Dedicant Path ADF Virtues – Courage

26 12 2013

ADF defines Courage as “The ability to act appropriately in the face of danger.”

The dictionary defines it as –

1) The state or quality of mind or spirit that enables one to face danger, fear, or vicissitudes with self-possession, confidence, and resolution; bravery.

I don’t agree with either of these definitions as I define courage as “feeling fear but doing it anyway.” To me, you cannot be courageous by not feeling nervous or scared of something. You can only show the virtue of courage when you consciously face that fear. It is being willing to confront fear, pain, danger, uncertainty and intimidation in order to do the right thing. It is being willing to stand up for the innocent or weak even when you know the crowd will laugh at you or hurt you. It is both physical courage in the face of pain or death, and moral courage in the face of popular opposition, shame or discouragement.

Like moderation, the ancient Greek and Roman pagans called courage or fortitude a “cardinal virtue.” Aristotle said it was the mean point between cowardice and foolhardiness. And it takes wisdom to know when to be courageous. The ancient Norse and Celtic peoples also highly valued courage, especially in their battles. They told myths of heroes like Beowulf who fought against enemies much stronger than them and prevailed. The Romans recorded how courageous the Celts were with quotes from Diodorus Siculus like “the women of the Gauls are not only like men in their great stature, but they are a match for them in courage as well.” It is obvious then that the ancient pagan people’s of Europe valued the virtue of courage highly.

In today’s world, we see soldiers as brave because they go into battle despite the risk of getting killed. We see those who stand up for their human rights e.g the right to religion, gay rights, campaigners for democracy e.t.c, as brave because they often risk imprisonment or death in countries that seek to deny these basic liberties. I think of heroes like Rosa Parks and Nelson Mandela, who’s courageous stands against oppression of black people helped revolutionise the way society treats them. And it’s not just the famous people. There are those who work in the emergency services like policemen and fire men who must be brave in their jobs every day. There is the young person who is being bullied at school yet turns up every day and tries to learn. There is the daughter who’s mother is suffering from a mental health issue but she does her best to look after her. I love the quote from Gandalf in the Hobbit as I believe it really explains courage well. He says “Some believe it is only great power that can hold evil in check. But that is not what I have found. I have found that it is the small everyday deeds of ordinary folk that keep the darkness at bay. Small acts of kindness and love.” Courage is not just about fighting battles and standing up to oppressive governments, its doing the small things in life because you know they are the right thing to do. And sometimes it is deliberately putting oneself in situations that are outside our comfort zones in order to challenge ourselves and grow as a person.
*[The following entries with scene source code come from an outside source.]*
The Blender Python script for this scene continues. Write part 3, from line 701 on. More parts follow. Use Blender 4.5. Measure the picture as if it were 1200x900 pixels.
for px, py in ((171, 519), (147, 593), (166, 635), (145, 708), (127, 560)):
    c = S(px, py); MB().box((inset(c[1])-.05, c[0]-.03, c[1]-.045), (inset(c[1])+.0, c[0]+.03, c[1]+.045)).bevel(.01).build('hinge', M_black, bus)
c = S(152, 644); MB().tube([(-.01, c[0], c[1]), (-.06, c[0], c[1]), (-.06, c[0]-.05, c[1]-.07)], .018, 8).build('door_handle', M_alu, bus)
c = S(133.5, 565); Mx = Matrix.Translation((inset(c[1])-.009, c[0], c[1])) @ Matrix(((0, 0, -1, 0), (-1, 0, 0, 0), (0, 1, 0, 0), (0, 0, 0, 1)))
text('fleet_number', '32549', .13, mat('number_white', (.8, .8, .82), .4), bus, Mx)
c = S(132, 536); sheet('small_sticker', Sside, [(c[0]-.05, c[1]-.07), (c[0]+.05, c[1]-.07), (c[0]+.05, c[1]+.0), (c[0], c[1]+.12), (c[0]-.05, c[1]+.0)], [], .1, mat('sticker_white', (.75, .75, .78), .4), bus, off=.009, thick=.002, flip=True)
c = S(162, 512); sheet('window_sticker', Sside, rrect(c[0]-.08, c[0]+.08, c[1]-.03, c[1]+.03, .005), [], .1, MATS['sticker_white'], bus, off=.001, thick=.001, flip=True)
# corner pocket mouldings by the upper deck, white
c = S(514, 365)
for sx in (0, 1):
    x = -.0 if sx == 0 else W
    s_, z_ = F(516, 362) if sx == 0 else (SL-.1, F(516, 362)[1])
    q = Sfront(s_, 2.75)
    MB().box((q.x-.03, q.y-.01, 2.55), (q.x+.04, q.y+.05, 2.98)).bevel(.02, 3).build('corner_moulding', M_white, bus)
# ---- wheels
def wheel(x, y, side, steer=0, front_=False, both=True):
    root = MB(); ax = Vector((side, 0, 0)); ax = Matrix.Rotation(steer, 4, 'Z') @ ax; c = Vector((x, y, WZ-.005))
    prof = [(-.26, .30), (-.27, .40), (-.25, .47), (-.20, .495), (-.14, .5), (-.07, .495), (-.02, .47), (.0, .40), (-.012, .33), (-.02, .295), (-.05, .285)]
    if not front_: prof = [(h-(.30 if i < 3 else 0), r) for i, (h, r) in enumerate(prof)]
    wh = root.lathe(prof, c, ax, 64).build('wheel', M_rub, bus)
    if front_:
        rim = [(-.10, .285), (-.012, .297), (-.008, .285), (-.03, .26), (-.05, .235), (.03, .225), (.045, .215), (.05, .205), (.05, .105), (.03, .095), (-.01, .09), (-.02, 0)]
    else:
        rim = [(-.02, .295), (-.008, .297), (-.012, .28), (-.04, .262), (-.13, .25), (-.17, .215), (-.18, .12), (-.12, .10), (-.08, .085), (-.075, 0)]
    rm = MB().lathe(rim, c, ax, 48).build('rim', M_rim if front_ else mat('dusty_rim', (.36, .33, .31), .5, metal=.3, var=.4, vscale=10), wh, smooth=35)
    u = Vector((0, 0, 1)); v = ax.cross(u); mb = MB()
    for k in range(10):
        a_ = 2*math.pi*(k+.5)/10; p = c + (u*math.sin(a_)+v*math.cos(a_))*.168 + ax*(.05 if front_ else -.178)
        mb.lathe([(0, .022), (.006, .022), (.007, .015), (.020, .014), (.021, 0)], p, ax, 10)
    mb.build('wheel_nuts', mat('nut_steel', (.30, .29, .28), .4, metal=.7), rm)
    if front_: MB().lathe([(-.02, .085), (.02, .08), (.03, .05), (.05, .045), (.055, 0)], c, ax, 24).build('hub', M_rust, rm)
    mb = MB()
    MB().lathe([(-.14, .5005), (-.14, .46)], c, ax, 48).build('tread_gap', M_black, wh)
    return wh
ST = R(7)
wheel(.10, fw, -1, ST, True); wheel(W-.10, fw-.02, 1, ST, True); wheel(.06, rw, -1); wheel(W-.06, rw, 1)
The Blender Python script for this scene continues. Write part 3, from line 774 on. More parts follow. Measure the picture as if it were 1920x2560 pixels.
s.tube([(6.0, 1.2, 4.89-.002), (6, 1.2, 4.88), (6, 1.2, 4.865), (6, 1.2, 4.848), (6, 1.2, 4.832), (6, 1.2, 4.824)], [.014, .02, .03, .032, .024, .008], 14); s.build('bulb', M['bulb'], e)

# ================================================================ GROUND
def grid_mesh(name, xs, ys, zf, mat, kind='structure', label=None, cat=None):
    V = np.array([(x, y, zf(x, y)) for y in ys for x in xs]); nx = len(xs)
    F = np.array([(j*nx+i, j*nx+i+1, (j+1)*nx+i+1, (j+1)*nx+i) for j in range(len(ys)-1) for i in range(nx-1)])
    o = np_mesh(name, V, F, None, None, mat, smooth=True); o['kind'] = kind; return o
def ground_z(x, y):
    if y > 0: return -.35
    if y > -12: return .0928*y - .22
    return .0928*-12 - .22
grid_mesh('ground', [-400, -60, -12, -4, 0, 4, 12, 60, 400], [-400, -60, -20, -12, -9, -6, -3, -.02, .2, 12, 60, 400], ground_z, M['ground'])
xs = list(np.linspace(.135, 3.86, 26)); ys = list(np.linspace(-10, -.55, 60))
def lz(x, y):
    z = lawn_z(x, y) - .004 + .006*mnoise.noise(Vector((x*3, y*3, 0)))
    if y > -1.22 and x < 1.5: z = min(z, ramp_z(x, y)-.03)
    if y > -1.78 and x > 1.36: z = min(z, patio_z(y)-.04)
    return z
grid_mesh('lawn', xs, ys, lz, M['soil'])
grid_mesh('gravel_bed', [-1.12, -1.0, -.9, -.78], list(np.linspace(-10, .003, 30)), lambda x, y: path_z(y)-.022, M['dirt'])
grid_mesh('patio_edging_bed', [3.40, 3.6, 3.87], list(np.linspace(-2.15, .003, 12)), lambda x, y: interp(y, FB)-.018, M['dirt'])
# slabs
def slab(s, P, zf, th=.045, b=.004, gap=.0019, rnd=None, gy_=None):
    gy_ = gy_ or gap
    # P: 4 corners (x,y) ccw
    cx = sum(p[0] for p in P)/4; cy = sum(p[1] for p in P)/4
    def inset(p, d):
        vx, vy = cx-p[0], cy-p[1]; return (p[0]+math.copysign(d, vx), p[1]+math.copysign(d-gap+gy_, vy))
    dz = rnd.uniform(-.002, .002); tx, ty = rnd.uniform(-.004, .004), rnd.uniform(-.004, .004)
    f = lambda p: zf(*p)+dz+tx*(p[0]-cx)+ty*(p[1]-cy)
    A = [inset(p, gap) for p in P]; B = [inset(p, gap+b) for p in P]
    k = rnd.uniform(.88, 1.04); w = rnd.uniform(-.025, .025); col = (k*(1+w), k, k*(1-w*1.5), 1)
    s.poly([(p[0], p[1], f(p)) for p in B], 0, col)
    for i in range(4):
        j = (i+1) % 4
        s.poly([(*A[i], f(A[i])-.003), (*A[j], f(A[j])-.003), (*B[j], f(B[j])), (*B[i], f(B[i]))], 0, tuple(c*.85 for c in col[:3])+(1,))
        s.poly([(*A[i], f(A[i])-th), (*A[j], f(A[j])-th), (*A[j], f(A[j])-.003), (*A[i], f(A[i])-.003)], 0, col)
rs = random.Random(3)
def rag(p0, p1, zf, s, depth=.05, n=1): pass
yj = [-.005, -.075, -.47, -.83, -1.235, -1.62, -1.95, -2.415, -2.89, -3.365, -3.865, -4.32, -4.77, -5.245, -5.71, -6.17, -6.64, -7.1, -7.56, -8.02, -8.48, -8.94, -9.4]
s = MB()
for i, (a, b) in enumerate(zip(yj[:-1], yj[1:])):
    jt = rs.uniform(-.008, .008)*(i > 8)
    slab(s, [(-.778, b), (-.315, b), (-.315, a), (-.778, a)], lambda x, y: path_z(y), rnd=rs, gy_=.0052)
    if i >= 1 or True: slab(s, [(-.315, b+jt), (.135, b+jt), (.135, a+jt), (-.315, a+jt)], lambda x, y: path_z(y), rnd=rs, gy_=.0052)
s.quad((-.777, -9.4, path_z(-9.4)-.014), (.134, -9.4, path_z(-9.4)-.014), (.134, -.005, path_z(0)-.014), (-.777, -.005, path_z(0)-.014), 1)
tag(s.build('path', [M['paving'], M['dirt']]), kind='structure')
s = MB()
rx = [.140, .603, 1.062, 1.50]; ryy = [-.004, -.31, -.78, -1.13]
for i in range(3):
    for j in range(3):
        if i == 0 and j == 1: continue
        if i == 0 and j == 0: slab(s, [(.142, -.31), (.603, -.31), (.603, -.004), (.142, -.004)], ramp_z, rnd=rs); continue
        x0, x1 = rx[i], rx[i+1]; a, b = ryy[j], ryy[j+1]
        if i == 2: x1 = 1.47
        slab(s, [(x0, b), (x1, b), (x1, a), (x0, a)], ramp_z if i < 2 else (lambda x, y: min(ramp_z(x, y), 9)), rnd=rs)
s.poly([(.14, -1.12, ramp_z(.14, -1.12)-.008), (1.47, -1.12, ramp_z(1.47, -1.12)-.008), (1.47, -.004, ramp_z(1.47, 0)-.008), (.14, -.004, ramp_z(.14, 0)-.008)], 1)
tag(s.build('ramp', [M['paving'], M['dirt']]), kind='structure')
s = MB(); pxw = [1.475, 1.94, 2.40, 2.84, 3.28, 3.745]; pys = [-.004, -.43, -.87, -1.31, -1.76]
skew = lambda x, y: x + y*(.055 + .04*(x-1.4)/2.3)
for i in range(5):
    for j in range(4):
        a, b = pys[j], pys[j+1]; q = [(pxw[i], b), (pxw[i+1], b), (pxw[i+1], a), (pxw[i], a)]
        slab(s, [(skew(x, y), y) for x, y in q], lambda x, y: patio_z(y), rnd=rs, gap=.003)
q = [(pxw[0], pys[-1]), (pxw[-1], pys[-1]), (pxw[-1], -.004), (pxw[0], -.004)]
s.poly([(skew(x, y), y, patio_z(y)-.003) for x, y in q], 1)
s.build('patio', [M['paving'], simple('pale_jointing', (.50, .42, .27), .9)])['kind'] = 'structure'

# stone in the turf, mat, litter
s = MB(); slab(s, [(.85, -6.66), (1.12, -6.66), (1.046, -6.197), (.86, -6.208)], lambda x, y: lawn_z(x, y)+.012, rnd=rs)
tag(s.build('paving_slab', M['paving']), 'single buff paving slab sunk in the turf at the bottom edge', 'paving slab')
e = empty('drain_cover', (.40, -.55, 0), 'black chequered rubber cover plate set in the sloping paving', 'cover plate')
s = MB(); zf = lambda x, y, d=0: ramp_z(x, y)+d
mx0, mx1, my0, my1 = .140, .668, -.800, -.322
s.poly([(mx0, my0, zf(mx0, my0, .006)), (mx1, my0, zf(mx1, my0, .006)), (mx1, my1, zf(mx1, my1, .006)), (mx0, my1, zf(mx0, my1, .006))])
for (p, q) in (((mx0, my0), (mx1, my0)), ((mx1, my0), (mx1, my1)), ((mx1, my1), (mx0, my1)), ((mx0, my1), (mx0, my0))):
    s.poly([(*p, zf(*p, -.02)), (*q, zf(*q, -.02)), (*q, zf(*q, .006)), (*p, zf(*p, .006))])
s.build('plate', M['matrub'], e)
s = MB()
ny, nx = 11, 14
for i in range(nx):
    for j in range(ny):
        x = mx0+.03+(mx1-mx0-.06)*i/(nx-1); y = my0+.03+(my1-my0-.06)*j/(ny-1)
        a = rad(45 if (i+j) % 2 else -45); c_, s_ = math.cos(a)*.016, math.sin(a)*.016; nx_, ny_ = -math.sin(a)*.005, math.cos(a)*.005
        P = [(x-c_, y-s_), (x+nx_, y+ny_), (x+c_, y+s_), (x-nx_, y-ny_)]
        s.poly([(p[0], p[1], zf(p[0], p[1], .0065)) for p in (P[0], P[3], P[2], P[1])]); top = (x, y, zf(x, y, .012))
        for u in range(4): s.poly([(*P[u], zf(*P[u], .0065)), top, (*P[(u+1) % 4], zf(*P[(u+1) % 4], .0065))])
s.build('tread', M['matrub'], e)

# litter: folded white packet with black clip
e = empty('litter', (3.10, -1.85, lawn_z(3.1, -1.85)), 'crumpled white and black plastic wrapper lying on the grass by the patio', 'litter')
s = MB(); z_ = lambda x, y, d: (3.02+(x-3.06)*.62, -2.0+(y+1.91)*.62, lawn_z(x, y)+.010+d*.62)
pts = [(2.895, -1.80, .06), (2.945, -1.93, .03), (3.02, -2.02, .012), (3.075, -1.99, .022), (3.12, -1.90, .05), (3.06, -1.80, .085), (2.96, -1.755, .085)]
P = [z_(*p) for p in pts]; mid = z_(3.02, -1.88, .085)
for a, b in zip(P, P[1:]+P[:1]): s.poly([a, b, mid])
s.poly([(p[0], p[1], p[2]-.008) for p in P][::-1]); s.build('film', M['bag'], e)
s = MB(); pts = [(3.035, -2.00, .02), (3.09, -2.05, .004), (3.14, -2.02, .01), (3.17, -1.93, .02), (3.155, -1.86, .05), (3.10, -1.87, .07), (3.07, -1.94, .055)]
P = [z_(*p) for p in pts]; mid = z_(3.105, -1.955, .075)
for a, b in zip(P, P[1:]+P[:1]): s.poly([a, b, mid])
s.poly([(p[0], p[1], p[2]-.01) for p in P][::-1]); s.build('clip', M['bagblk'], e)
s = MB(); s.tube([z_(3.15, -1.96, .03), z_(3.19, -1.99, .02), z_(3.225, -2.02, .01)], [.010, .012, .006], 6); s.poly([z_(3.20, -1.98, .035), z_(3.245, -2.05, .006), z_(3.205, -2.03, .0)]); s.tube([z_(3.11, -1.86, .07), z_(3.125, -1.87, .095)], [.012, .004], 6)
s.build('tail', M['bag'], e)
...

Courage is just as important a virtue in today’s society as it was in the ancient pagan past. Like them we also tell stories, through our books and films, which emphasise the hero idea, the morally righteous one who must fight against the odds to overcome some enemy and save the world. Like them, we are all capable of being courageous and ADF were right to include it in their list of virtues.

ADF. Our Own Druidry: An Introduction to Ár nDraíocht Féin and the Druid Path. Tucson: ADF Publishing, 2009

American Heritage Dictionary of the English Language, Fourth Edition. Houghton Mifflin Compnay, 2000.